Context I’m working on an open-source multi-platform library that aims to provide utilities to assert that code under test does not keep references to objects it no longer needs. Structure There are actually several (tiny) libraries involved: 1. com.tomuvak.testing-gc-core. This library provides a multi-platform way to (attempt and) trigger garbage collection. The main function works by calling the platform-given way of triggering garbage collection where the platform provides such a way (
System.gc()
on JVM,
kotlin.native.internal.GC.collect()
on Native), and by running a memory-intensive task in the hope that this will trigger garbage collection otherwise (= on JS). The specifics of the task used on JS (including the nature of the task itself as well as the argument values) have been determined in a longish process of trial and error, with a lot of tweaking, finally leading to a state where the functionality does seem to work (at least in the environments I tested it on), and also not take too much time. Note that I use
delay
in the process – it seems garbage collection isn’t triggered otherwise – which forces the function to be a
suspend
function, and code which uses it to run from a coroutine. 2. com.tomuvak.weak-reference. This library provides a unified multi-platform interface to weak references (which do exist for JVM, Native, and JS, but each with a different interface). Note that the tests do pass on all platforms, including on JS with the IR backend (see GitHub workflow). 3. com.tomuvak.testing-gc. This library uses the libraries above to provide higher-level constructs that help in verifying code under test does not keep references (the idea is that tests using it obtain weak references to objects that are fed to the code under test, and after the code is executed the tests verify that the weak references’ targets are reclaimable – that is that once garbage collection is triggered the weak references can no longer return their original targets). It is this library where the difference between the Legacy and the IR backends for JS is observable. 4. com.tomuvak.testing-coroutines. This library provides a multi-platform way to run tests that use
suspend
functions. The other libraries use this one to run their tests. (`kotlinx-coroutines-test`’s runTest doesn’t work because it skips `delay`s, and it seems the actual `delay`s are crucial for garbage collection to actually be observed.) The issue While all tests for
com.tomuvak.testing-gc
pass on JVM, Native and JS with the Legacy backend, some of them fail on JS with the IR backend.
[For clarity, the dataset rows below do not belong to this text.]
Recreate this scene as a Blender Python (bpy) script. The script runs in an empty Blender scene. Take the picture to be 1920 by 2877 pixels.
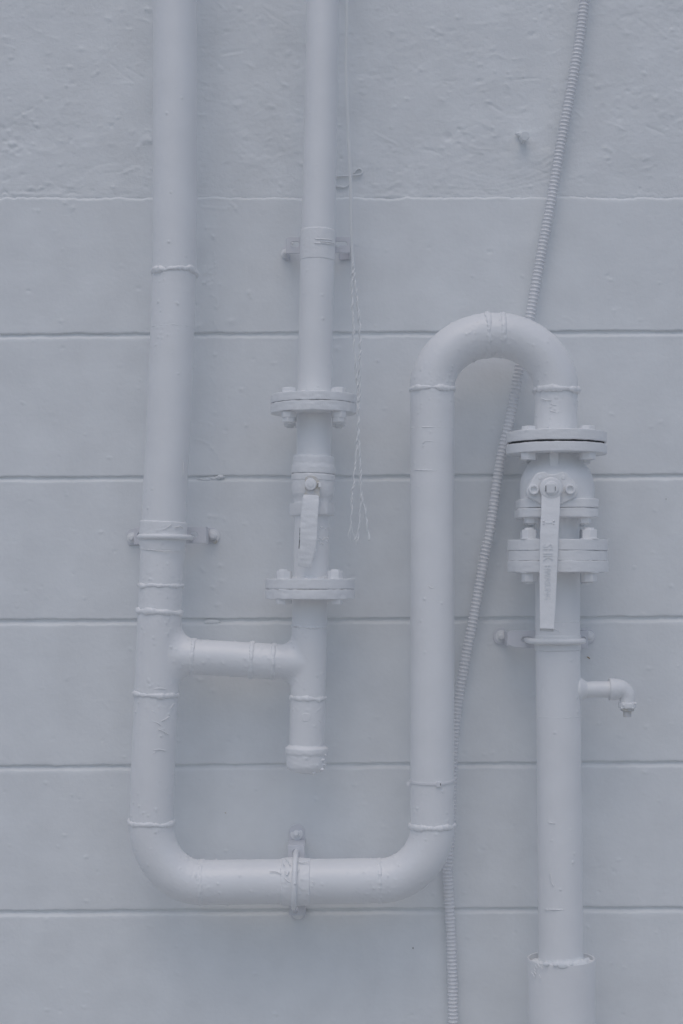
import bpy, bmesh, math, random
import numpy as np
from mathutils import Vector, Matrix

random.seed(7)
scene = bpy.context.scene
col = scene.collection

# ------------------------------------------------------------------ camera, sky, sun, exposure
D = 4.50            # camera distance from the wall plane (wall face is y = 0, camera on the -y side)
F = 4700.0          # focal length in photograph pixels
HY = 1630.0         # eye level in photograph pixels
EYE = 1.60
cam_d = bpy.data.cameras.new('camera')
cam = bpy.data.objects.new('camera', cam_d)
col.objects.link(cam)
cam.location = (0, -D, EYE)
cam.rotation_euler = (math.radians(90), 0, 0)
cam_d.sensor_fit = 'VERTICAL'
cam_d.sensor_height = 36.0
cam_d.sensor_width = 24.0
cam_d.lens = 36.0 * F / 2877.0
cam_d.shift_y = (HY - 1438.5) / 2877.0
cam_d.clip_start = 0.05
cam_d.clip_end = 500
scene.camera = cam

SUN_EL, SUN_AZ = 62.0, -10.0      # azimuth measured from the camera side (-y), negative = to the left
world = bpy.data.worlds.new('World')
scene.world = world
world.use_nodes = True
wn = world.node_tree
bg = wn.nodes['Background']
sky = wn.nodes.new('ShaderNodeTexSky')
sky.sky_type = 'NISHITA'
sky.sun_disc = False
sky.sun_elevation = math.radians(SUN_EL)
sky.sun_rotation = math.radians(180 - SUN_AZ)
sky.air_density = 1.0
sky.dust_density = 2.2
sky.ozone_density = 1.0
wn.links.new(sky.outputs[0], bg.inputs[0])
bg.inputs[1].default_value = 0.15

sun_d = bpy.data.lights.new('sun', 'SUN')
sun_d.energy = 0.5
sun_d.angle = math.radians(70)
sun_d.color = (1.0, 0.94, 0.86)
sun = bpy.data.objects.new('sun', sun_d)
col.objects.link(sun)
_e, _a = math.radians(SUN_EL), math.radians(SUN_AZ)
_dir = Vector((math.cos(_e) * math.sin(_a), -math.cos(_e) * math.cos(_a), math.sin(_e)))
sun.rotation_euler = _dir.to_track_quat('Z', 'Y').to_euler()
sun.location = (-2, -4, 5)

vs = scene.view_settings
vs.view_transform = 'Standard'
vs.look = 'None'
vs.exposure = -0.65
vs.gamma = 1.0
vs.use_curve_mapping = False
scene.cycles.max_bounces = 8
scene.cycles.diffuse_bounces = 6

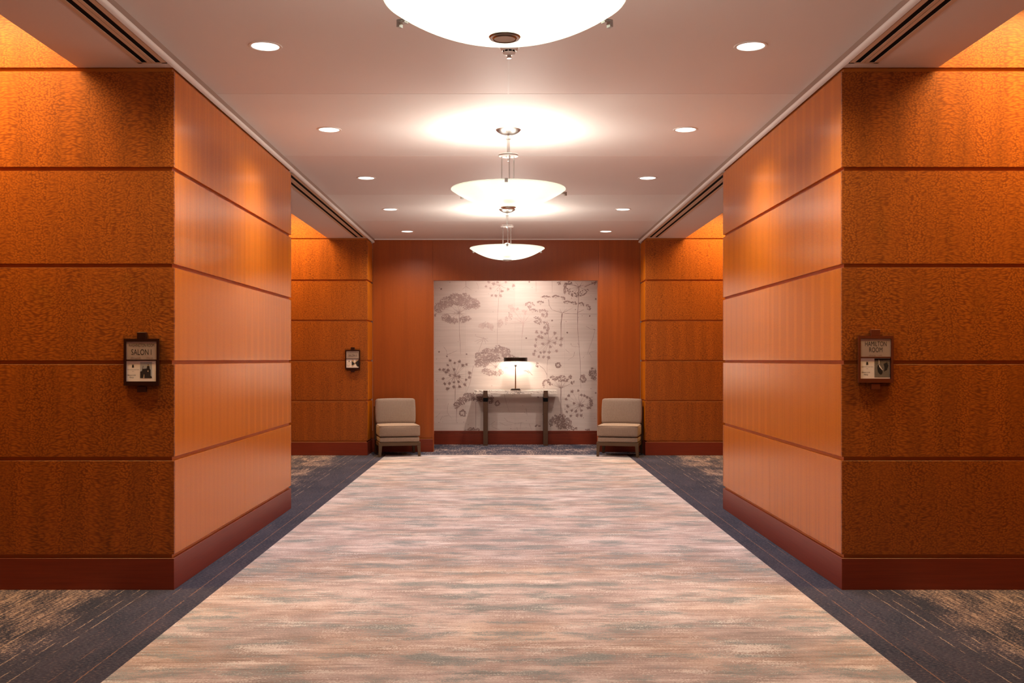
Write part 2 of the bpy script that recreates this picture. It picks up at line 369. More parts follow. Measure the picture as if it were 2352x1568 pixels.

I’ve got no idea what this difference in behaviour stems from. Maybe the code that tries to trigger garbage collection in JS, which relies on a mechanism which has proven itself empirically on JS Legacy, changes in JS IR in a way which makes it not work anymore? Or maybe the way the tests generate their weak references somehow change in JS IR in a way that maintains a (hidden) strong reference somewhere? Or something else? What I need If anyone understands how these things work and can figure out what causes the tests to fail on JS IR (and, ideally, how to rewrite it so that it works on all platforms and backends) I’ll be extremely grateful!